Monday, Mar. 05, 1934
"Royall Capitol"
Last week Virginia's General Assembly did something it had not done since a British force under Colonel Tarleton threatened Richmond in 1781. With Governor Peery and the State Supreme Court, the Legislature evacuated Richmond. In a special train the dignitaries traveled 45 miles south to Williamsburg where the Legislature officially reconvened.

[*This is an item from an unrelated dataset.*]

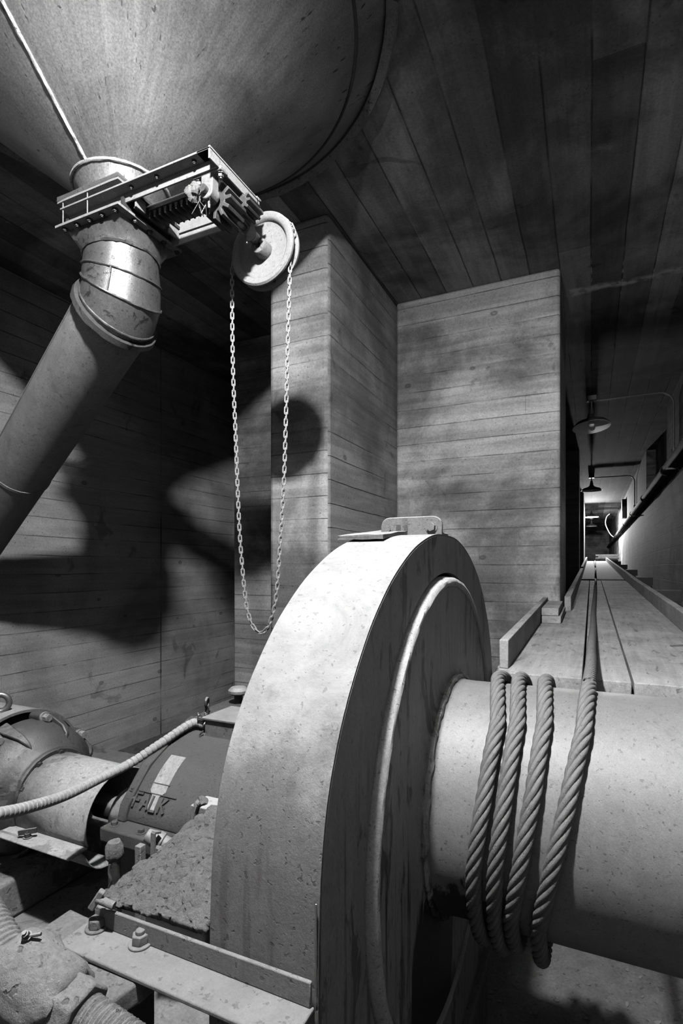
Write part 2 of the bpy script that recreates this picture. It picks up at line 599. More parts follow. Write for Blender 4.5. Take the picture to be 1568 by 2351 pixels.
M['iron'] = coat('dark_greasy_iron', 0.07, var=0.5, ns=12, fine=90, rough=0.55, metal=0.2, bump=0.5, dust=0.75, dust_c=0.6)
M['shine'] = coat('polished_bolt_steel', 0.45, var=0.25, ns=30, rough=0.35, metal=0.8, bump=0.3)
M['wheel'] = coat('dusty_cast_wheel', 0.38, var=0.12, ns=10, fine=130, rough=0.85, bump=0.3, dist=0.002, patch=0.3, patch_c=0.2, patch_s=24)
M['chain'] = coat('dusty_chain_steel', 0.55, var=0.3, ns=50, rough=0.6, metal=0.2, bump=0.3)
M['guard'] = coat('dust_coated_guard', 0.25, var=0.12, ns=7, fine=120, rough=0.9, bump=0.45, dist=0.003, dust=0.9, dust_c=0.54, streak=0.35, patch=0.15, patch_c=0.2, patch_s=14)
M['guard_face'] = coat('oily_guard_face', 0.40, var=0.22, ns=5, fine=110, rough=0.6, bump=0.3, streak=0.6, patch=0.7, patch_c=0.05, patch_s=7, patch_t=0.55, stretch=(1, 2.0, 0.8),
                       splat=[((0, 0.31, -0.95), 0.2, 0.012, 0.5)])
M['disc'] = coat('oil_streaked_disc', 0.55, var=0.28, ns=6, fine=120, rough=0.5, metal=0.15, bump=0.35, streak=0.7, patch=0.7, patch_c=0.05, patch_s=8, patch_t=0.55, stretch=(1, 2.4, 0.7), world=True,
                 splat=[((-0.3, 1.10, -0.86 + EYE), 0.20, 0.008, 0.55)])
M['lip'] = coat('dusty_brightened_lip', 0.75, var=0.2, ns=9, fine=120, rough=0.85, bump=0.5, patch=0.25, patch_c=0.2, patch_s=12)  # dust, paler than the disc: lamplight on the edge put into the colour
M['drum'] = coat('dusty_winch_drum', 0.33, var=0.12, ns=5, fine=150, rough=0.55, metal=0.1, bump=0.3, dist=0.002, patch=0.3, patch_c=0.17, patch_s=9, world=True,
                 splat=[((-0.25, 1.05, -0.72 + EYE), 0.15, 0.01, 1.0)])
M['rope'] = coat('dusty_wire_rope', 0.24, var=0.35, ns=25, fine=260, rough=0.7, metal=0.1, bump=0.8, dist=0.0015, dust=0.35, dust_c=0.4)
M['plank'] = wood('sawn_deck_timber', 0.62)
M['plank_far'] = wood('dirty_far_timber', 0.38, var=0.5, knots=0.7)
M['plank_x'] = wood('sawn_cross_timber', 0.36, 'x')
M['curb'] = wood('pale_curb_timber', 0.62, var=0.2, knots=0.3)
M['angle'] = coat('dust_caked_angle_iron', 0.32, var=0.2, ns=8, fine=110, rough=0.9, bump=0.6, dist=0.003, streak=0.5, dust=0.5, dust_c=0.34)
M['crust'] = coat('flaking_dust_crust', 0.34, var=0.35, ns=9, fine=80, rough=0.95, bump=1.0, dist=0.012, pitted=0.35, pit_s=60)
M['plate'] = coat('gritty_base_plate', 0.26, var=0.3, ns=9, fine=90, rough=0.9, bump=0.8, dist=0.006, pitted=0.5, pit_s=45)
M['motor'] = coat('worn_dark_motor_paint', 0.05, var=0.55, ns=6, fine=70, rough=0.5, metal=0.1, bump=0.4, dust=0.3, dust_c=0.22, patch=0.6, patch_c=0.2, patch_s=6, patch_t=0.55)
M['motor_top'] = coat('dusty_motor_shell', 0.16, var=0.3, ns=8, fine=80, rough=0.8, bump=0.5, dust=0.9, dust_c=0.40)
M['gearbox'] = coat('gritty_cast_gearbox', 0.075, var=0.4, ns=7, fine=150, rough=0.7, bump=0.7, dust=0.3, dust_c=0.09)
M['coupling'] = coat('pale_coupling_guard', 0.55, var=0.3, ns=7, fine=80, rough=0.8, bump=0.4, patch=0.7, patch_c=0.22, patch_s=6, patch_t=0.54)
M['flex'] = coat('dusty_flexible_conduit', 0.55, var=0.3, ns=18, fine=200, rough=0.8, bump=0.5, dust=0.4, dust_c=0.7)
M['jbox'] = coat('scuffed_junction_box', 0.20, var=0.3, ns=8, fine=120, rough=0.8, bump=0.5, dust=0.8, dust_c=0.5)
M['fitting'] = coat('dust_caked_fitting', 0.34, var=0.25, ns=10, fine=80, rough=0.95, bump=0.9, dist=0.006, pitted=0.4, pit_s=70)
M['brass'] = coat('dusty_valve_metal', 0.34, var=0.3, ns=12, rough=0.6, metal=0.2, bump=0.5, dust=0.6, dust_c=0.6)
M['enamel'] = plain('white_enamel', 0.85, 0.35)
M['enamel_dark'] = plain('dark_enamel', 0.03, 0.4)
M['bulb_off'] = plain('frosted_bulb', 0.75, 0.25)
M['bulb_on'] = plain('lit_bulb', 0.9, 0.4, 0, 160)
M['conduit'] = coat('grey_conduit', 0.30, var=0.3, ns=9, rough=0.5, metal=0.3, bump=0.3)
M['black_pipe'] = coat('black_wrapped_pipe', 0.035, var=0.5, ns=7, rough=0.75, bump=0.4, dust=0.3, dust_c=0.25)
M['flake'] = coat('pale_flake', 0.35, var=0.4, ns=40, rough=0.7, bump=0.2)
M['pale'] = coat('pale_sticker', 0.5, var=0.3, ns=20, rough=0.8, bump=0.3, patch=0.6, patch_c=0.15, patch_s=15)
M['cable'] = plain('pale_cable', 0.6, 0.6)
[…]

Occasion was the dedication of a copy of Virginia's ancient provincial Capitol, destroyed by fire in 1747, part of John D. Rockefeller Jr.'s $12,000,000 scheme to restore Williamsburg to its 18th Century glory. At a joint session in the austere room of the House of Burgesses, the General Assembly of Virginia saw onetime Governors Davis, Trinkle, Byrd and Pollard on the dais, heard Governor Peery and Mr. Rockefeller speak. Said pious Mr. Rockefeller: "What a temptation to sit in silence and let the past speak to us of those great patriots whose voices once resounded in these halls. Well may we say to ourselves in the words which the Captain of the Lord's host spoke unto Joshua: 'Loose thy shoe from off thy foot, for the place whereon thou standest is holy.'" When the joint session adjourned, the Legislature passed a bill permitting it to sit once a year at Williamsburg. After the ceremonies, the party inspected the H-shaped Capitol building, whose handmade bricks had been specially fashioned in a nearby brickyard, admired the reproduction of the chair in which the Crown Governor once sat, smiled at an inscription above an arch in the south wall of the piazza: "Her Majesty Queen Anne Her Royall Capitol." A reception and luncheon given by Mr. Rockefeller and a Legislative tour of restored private homes and public buildings concluded Williamsburg's biggest day since 1779, when the capital moved to Richmond.